Street food requires judgment. Look for stalls with high turnover, fresh frying oil, and locals in line. Avoid anything pre-cut or sitting in the sun. The rule holds: if you see a crowd of office workers at noon, the food is safe and good. Keventers in Connaught Place serves milkshakes in glass bottles from a shop operating since 1925. The original malt is ₹150. The bottles are returnable.

The Honest Summary

Delhi exhausts. The pollution, the noise, the constant negotiation for space—it wears you down faster than most cities. But the layers reward patience. You can stand in the courtyard of a 16th-century mosque, walk through a British-designed avenue, and eat lunch in a cafe founded last year, all before noon. The city does not care if you like it. It was here before you arrived and will be here after you leave. Your job is to keep up.

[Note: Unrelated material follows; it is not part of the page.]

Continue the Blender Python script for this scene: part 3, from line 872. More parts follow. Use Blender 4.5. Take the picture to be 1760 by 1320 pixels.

The best advice is to pace yourself. Do not try to see everything. Pick one area per day. Walk until you are tired, then take the metro home. Drink the water from sealed bottles only. Carry hand sanitizer. Trust your nose at food stalls. And when you need a break from the intensity, the Lodhi Garden—90 acres of planned landscape around 15th-century tombs—opens at 6 a.m. The joggers arrive at 7. The Rose Garden blooms in February. Find a bench. Watch the city breathe.